Cine Astoria de Barcelona / Color sépia (WIKIPEDIA)

Cine Astoria de Barcelona / Color sépia (WIKIPEDIA)

Letra Clásica

El bar del Astoria

El antiguo cine ofrecía felicidad etílica a precios razonables. ¿Para qué ir de local en local cuando te podías sentar allí a las ocho de la tarde y no moverte hasta la madrugada?

1 abril, 2019 00:00

El Astoria es un cine de Barcelona que ya no existe. Se inauguró en 1934 y cerró sus puertas en 1999, con la proyección de la misma película, La alegre divorciada, uno de los grandes éxitos de Fred Astaire y Ginger Rogers.
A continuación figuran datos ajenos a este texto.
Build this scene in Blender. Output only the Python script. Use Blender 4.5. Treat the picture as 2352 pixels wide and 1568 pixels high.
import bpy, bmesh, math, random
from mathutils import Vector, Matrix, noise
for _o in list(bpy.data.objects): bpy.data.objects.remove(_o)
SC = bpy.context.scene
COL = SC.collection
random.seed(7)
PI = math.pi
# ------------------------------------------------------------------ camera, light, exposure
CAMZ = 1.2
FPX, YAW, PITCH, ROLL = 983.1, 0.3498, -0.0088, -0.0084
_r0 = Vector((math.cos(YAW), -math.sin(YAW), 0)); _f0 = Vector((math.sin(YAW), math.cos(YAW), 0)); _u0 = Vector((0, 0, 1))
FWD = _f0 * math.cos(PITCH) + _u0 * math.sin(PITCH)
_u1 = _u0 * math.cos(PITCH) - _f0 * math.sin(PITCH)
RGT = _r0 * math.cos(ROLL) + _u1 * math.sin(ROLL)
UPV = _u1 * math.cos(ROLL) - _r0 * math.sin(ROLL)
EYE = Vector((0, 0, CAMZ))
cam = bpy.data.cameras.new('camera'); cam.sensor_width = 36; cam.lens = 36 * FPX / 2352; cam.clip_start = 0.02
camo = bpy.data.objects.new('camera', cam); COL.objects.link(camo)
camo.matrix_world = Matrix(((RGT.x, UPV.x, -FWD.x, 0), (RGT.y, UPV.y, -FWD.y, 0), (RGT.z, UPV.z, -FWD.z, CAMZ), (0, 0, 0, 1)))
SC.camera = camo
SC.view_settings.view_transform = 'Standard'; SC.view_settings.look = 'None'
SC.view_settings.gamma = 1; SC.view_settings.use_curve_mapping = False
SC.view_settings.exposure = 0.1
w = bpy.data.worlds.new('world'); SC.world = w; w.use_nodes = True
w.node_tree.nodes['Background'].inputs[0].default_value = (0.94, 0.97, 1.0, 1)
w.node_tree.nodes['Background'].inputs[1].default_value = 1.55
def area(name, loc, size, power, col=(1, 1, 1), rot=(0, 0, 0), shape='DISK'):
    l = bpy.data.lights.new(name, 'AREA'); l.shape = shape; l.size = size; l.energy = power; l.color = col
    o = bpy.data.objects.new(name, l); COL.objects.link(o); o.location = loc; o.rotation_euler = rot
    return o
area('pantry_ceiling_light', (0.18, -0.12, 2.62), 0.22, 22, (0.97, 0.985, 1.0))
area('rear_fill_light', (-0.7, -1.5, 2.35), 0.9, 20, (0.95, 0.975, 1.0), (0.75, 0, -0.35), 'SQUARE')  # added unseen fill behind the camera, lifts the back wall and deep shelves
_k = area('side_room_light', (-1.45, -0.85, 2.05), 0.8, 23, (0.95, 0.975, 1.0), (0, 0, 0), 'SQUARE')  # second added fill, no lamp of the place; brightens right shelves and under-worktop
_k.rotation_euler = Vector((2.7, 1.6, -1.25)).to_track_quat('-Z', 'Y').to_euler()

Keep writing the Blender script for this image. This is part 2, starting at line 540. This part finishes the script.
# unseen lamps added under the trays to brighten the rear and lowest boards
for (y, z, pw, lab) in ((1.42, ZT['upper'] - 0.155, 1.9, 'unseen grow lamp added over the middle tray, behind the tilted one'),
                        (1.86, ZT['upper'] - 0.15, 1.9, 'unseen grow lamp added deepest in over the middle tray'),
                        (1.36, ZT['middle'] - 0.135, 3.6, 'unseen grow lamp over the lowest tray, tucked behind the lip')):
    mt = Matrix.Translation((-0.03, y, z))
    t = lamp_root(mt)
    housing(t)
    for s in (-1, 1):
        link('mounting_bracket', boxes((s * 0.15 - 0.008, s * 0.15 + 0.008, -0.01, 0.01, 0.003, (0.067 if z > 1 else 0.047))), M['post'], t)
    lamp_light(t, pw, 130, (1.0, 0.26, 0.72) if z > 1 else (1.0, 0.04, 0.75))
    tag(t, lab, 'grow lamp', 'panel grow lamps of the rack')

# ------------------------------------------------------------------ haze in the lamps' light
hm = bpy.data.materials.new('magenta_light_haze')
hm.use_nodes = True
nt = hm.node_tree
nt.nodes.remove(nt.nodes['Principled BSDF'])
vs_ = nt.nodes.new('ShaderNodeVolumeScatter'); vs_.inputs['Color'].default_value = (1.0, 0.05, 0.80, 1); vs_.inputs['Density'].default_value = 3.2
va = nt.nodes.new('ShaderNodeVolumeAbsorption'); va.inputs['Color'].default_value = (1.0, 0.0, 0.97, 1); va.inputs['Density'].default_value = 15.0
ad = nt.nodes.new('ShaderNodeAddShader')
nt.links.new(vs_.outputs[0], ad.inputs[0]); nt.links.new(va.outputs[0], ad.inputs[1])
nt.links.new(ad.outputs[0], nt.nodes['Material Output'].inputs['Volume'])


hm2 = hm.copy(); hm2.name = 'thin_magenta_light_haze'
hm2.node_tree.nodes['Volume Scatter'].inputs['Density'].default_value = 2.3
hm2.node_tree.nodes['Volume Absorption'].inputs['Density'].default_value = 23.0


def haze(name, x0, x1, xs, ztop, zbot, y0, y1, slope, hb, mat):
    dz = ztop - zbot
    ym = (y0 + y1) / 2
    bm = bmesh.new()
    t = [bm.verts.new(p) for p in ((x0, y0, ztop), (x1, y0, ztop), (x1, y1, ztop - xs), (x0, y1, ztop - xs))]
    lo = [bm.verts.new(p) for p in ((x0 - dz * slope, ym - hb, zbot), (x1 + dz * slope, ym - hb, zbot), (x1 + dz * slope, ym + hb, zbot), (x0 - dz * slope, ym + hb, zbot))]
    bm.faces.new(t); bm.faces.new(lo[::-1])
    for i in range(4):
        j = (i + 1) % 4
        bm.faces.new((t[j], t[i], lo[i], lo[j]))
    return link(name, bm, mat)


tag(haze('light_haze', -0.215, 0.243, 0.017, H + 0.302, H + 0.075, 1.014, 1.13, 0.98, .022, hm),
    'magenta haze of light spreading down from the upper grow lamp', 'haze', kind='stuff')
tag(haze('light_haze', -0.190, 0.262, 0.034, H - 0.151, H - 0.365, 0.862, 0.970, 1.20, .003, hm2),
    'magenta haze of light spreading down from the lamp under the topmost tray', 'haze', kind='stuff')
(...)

Ahora, en su lugar, hay un espacio para eventos, signifique eso lo que signifique. Situado en el número 193 de la calle París, contaba con un bar que era frecuentado por señores mayores en busca de un poco de paz etílica hasta que, a principios de los años 80, un servidor de ustedes, sus amigos y destacados dipsómanos de la generación anterior --los de Bocaccio, para entendernos-- lo elegimos como teatro de operaciones, poniendo en fuga, de manera lenta pero segura, a los provectos ciudadanos que no soportaban los excesos y las risotadas de la alegre muchachada invasora.

Era un bar deliciosamente anticuado que servía copas y bocadillos con los que seguir bebiendo; tenía asientos rojos, luces tenues y una barra estupenda para cuando ibas solo, aunque como eso no sucedía casi nunca, se ocupaban las mesas rápidamente, y desde ellas, mirando al exterior, sobre todo en las noches de lluvia, se tenía la impresión de estar en el vagón restaurante del Orient Express o en el bar de un barco probablemente a la deriva. Había noches en las que todos nos conocíamos. De manera literal. Lo cual creaba conversaciones no a grito pelado, pero puede que sí a un volumen un poco más alto de lo habitual (yo creo que eso fue lo que acabó poniendo en fuga a los carcamales). En alegre contubernio intergeneracional, uno y sus amigos --pienso en Llàtzer Moix, Sergio Vila-Sanjuan, Ignacio Vidal-Folch o Carlos Prats--, intercambiábamos elevadísimos conceptos con gente como el cineasta Gonzalo Herralde o los escritores Enrique Vila-Matas --que en esa época aún no era famoso-- y Cristina Fernández Cubas. En una de aquellas mesas te podían dar las tantas: a veces, la acumulación de vasos era tal que tomabas conciencia de estar echando tu vida a los cerdos, pero en cuanto te los retiraban, volvías a las andadas. Y es que allí se arreglaba España --¡y el mundo!-- cada noche.

Al frente del negocio había una pareja adorable, Aurelio y Adelina, que eran encantadores con todo el mundo menos con ellos mismos, que estaban siempre a la greña. Grandes profesionales, interrumpían la bronca que estuviesen protagonizando en esos momentos para atender a tus demandas, y luego la continuaban. A veces, la más elemental prudencia aconsejaba esperar a una tregua en las hostilidades para pedir la enésima copa, sobre todo si no pensabas pagarla esa noche. Vila-Matas tenía cuenta abierta y pagaba a fin de mes, que era cuando le caía la asignación paterna, y nunca olvidaré una noche en la que se debatía tragicómicamente entre la necesidad de un nuevo trago y la aconsejable espera del fin de la tangana de detrás de la barra.

El bar del Astoria ofrecía felicidad etílica a precios razonables. ¿Para qué ir de local en local cuando te podías sentar allí a las ocho de la tarde y no moverte hasta las dos de la madrugada? El bar del Astoria era un hogar lejos del hogar hasta cuando bebías solo. En esos momentos, en la barra, Aurelio practicaba para entretenerte unos juegos de manos con naipes que a él le fascinaban y que a Adelina la sacaban de quicio. No sé qué habrá sido de ellos. No sé si siguieron juntos, discutiendo, o si acabaron por separarse. En cualquier caso, fueron de los mejores anfitriones que uno tuvo en sus años de bebedor contumaz. Tampoco he vuelto a ver a muchos de los parroquianos con los que formábamos una extraña hermandad. A unos les ha ido mejor que a otros, pero diría que todos recuerdan con cariño las noches del bar del Astoria, que ya no recuerdo muy bien cuándo cerró, si junto al cine o antes. En cualquier caso, sucedió algún año en que uno ya no tenía tanta sed como antes, lo cual aminoró las consecuencias de la tragedia.